[WRITTEN REQUEST] Copy each line of the data below exactly, leaving out pictures.

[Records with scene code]
▬▬▬▬▬▬

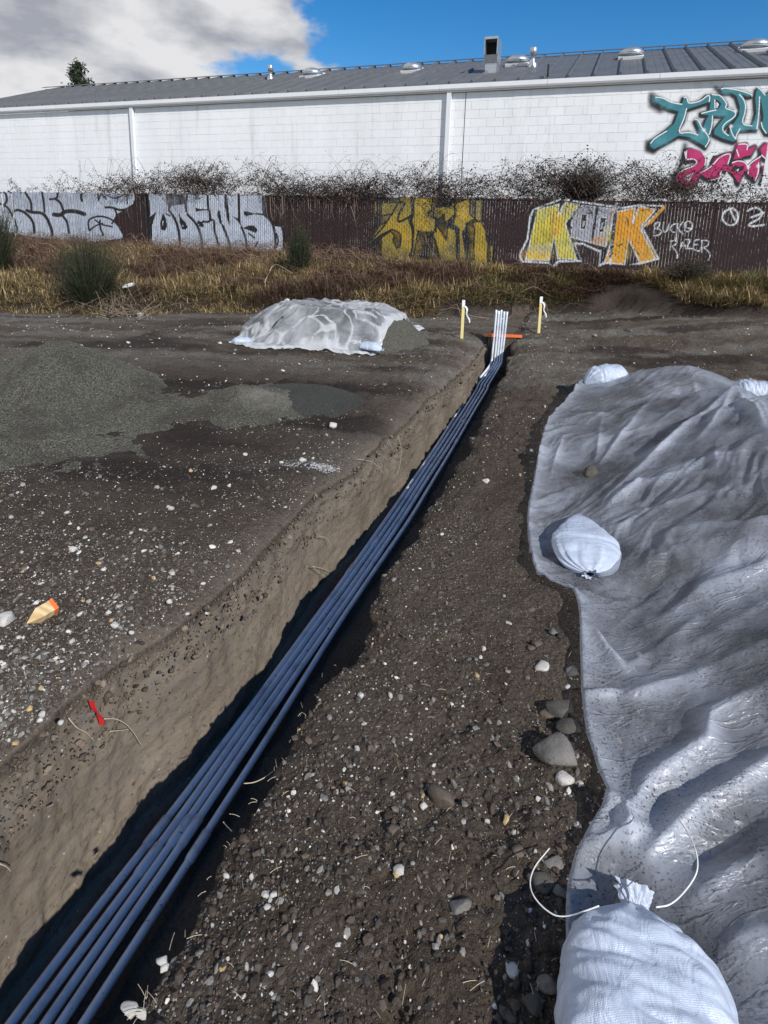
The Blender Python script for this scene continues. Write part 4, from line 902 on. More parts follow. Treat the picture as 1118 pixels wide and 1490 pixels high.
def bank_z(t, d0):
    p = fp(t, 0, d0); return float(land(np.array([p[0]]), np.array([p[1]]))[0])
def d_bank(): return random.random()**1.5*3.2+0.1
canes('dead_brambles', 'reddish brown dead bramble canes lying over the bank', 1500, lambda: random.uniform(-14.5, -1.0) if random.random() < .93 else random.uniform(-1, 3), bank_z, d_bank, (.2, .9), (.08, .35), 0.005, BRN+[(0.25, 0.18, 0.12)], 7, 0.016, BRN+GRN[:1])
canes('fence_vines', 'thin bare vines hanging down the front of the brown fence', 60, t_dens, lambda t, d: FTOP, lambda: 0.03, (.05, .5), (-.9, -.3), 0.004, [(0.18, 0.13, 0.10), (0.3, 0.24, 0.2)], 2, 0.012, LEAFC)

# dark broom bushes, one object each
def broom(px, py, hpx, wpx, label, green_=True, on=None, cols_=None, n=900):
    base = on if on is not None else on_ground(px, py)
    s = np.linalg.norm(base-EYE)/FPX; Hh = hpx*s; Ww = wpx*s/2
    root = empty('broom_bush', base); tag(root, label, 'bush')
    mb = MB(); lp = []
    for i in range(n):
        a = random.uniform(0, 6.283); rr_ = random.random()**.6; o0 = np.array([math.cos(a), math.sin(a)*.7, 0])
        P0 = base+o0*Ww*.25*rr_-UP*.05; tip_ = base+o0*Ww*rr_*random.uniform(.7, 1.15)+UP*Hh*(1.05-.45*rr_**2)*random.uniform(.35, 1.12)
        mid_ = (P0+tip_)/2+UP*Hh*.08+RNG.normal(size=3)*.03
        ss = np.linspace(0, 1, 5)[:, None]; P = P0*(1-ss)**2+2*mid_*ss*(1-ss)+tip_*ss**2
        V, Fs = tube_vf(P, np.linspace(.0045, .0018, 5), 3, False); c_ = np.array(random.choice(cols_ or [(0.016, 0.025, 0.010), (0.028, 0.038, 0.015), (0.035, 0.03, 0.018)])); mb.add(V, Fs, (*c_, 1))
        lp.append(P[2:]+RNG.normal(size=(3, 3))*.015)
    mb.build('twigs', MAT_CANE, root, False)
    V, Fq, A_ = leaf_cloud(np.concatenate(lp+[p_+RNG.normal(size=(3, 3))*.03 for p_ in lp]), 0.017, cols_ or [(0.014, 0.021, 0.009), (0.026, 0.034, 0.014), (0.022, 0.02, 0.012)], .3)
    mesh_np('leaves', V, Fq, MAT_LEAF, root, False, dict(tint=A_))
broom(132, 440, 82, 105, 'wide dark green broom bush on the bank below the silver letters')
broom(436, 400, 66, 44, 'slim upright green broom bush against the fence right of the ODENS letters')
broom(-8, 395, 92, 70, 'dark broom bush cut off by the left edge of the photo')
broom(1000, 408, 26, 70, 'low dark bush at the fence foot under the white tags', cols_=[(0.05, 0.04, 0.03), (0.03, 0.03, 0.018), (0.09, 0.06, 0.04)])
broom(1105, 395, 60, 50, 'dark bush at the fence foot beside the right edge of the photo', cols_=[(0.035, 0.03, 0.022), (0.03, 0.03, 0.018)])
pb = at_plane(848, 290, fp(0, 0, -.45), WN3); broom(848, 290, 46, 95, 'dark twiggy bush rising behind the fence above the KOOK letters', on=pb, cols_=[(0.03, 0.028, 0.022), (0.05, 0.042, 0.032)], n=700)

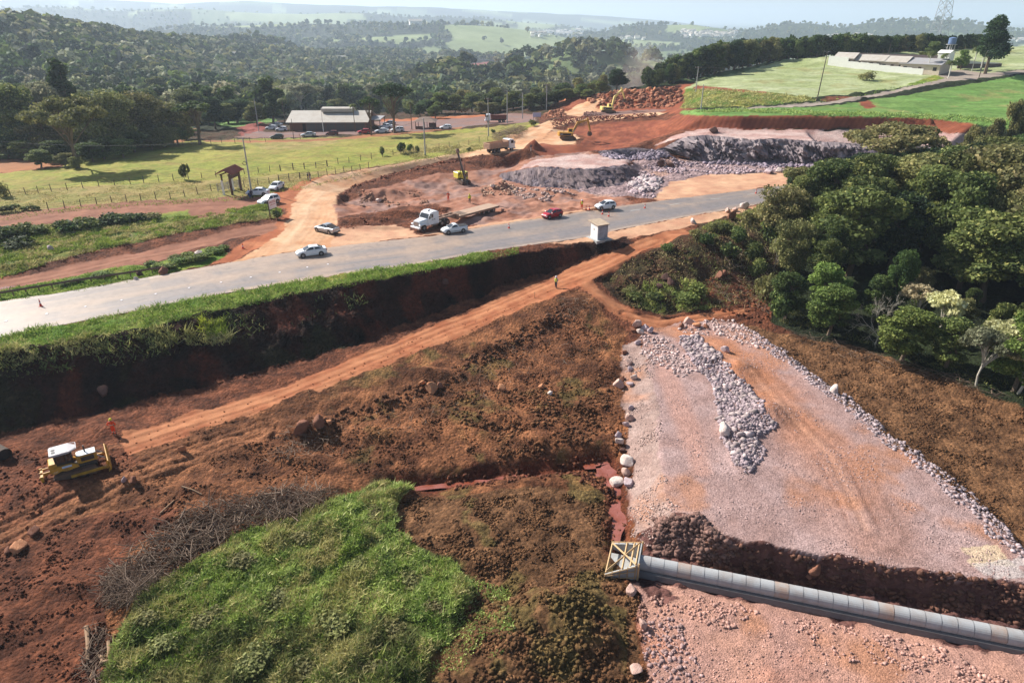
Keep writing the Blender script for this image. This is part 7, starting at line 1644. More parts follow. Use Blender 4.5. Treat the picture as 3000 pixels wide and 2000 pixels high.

▬▬▬▬▬▬

[RESULT OF THE EXERCISE]
The Blender Python script for this scene continues. Write part 4, from line 902 on. More parts follow. Treat the picture as 1118 pixels wide and 1490 pixels high.
def bank_z(t, d0):
    p = fp(t, 0, d0); return float(land(np.array([p[0]]), np.array([p[1]]))[0])
def d_bank(): return random.random()**1.5*3.2+0.1
canes('dead_brambles', 'reddish brown dead bramble canes lying over the bank', 1500, lambda: random.uniform(-14.5, -1.0) if random.random() < .93 else random.uniform(-1, 3), bank_z, d_bank, (.2, .9), (.08, .35), 0.005, BRN+[(0.25, 0.18, 0.12)], 7, 0.016, BRN+GRN[:1])
canes('fence_vines', 'thin bare vines hanging down the front of the brown fence', 60, t_dens, lambda t, d: FTOP, lambda: 0.03, (.05, .5), (-.9, -.3), 0.004, [(0.18, 0.13, 0.10), (0.3, 0.24, 0.2)], 2, 0.012, LEAFC)

# dark broom bushes, one object each
def broom(px, py, hpx, wpx, label, green_=True, on=None, cols_=None, n=900):
    base = on if on is not None else on_ground(px, py)
    s = np.linalg.norm(base-EYE)/FPX; Hh = hpx*s; Ww = wpx*s/2
    root = empty('broom_bush', base); tag(root, label, 'bush')
    mb = MB(); lp = []
    for i in range(n):
        a = random.uniform(0, 6.283); rr_ = random.random()**.6; o0 = np.array([math.cos(a), math.sin(a)*.7, 0])
        P0 = base+o0*Ww*.25*rr_-UP*.05; tip_ = base+o0*Ww*rr_*random.uniform(.7, 1.15)+UP*Hh*(1.05-.45*rr_**2)*random.uniform(.35, 1.12)
        mid_ = (P0+tip_)/2+UP*Hh*.08+RNG.normal(size=3)*.03
        ss = np.linspace(0, 1, 5)[:, None]; P = P0*(1-ss)**2+2*mid_*ss*(1-ss)+tip_*ss**2
        V, Fs = tube_vf(P, np.linspace(.0045, .0018, 5), 3, False); c_ = np.array(random.choice(cols_ or [(0.016, 0.025, 0.010), (0.028, 0.038, 0.015), (0.035, 0.03, 0.018)])); mb.add(V, Fs, (*c_, 1))
        lp.append(P[2:]+RNG.normal(size=(3, 3))*.015)
    mb.build('twigs', MAT_CANE, root, False)
    V, Fq, A_ = leaf_cloud(np.concatenate(lp+[p_+RNG.normal(size=(3, 3))*.03 for p_ in lp]), 0.017, cols_ or [(0.014, 0.021, 0.009), (0.026, 0.034, 0.014), (0.022, 0.02, 0.012)], .3)
    mesh_np('leaves', V, Fq, MAT_LEAF, root, False, dict(tint=A_))
broom(132, 440, 82, 105, 'wide dark green broom bush on the bank below the silver letters')
broom(436, 400, 66, 44, 'slim upright green broom bush against the fence right of the ODENS letters')
broom(-8, 395, 92, 70, 'dark broom bush cut off by the left edge of the photo')
broom(1000, 408, 26, 70, 'low dark bush at the fence foot under the white tags', cols_=[(0.05, 0.04, 0.03), (0.03, 0.03, 0.018), (0.09, 0.06, 0.04)])
broom(1105, 395, 60, 50, 'dark bush at the fence foot beside the right edge of the photo', cols_=[(0.035, 0.03, 0.022), (0.03, 0.03, 0.018)])
pb = at_plane(848, 290, fp(0, 0, -.45), WN3); broom(848, 290, 46, 95, 'dark twiggy bush rising behind the fence above the KOOK letters', on=pb, cols_=[(0.03, 0.028, 0.022), (0.05, 0.042, 0.032)], n=700)

Keep writing the Blender script for this image. This is part 7, starting at line 1644. More parts follow. Use Blender 4.5. Treat the picture as 3000 pixels wide and 2000 pixels high.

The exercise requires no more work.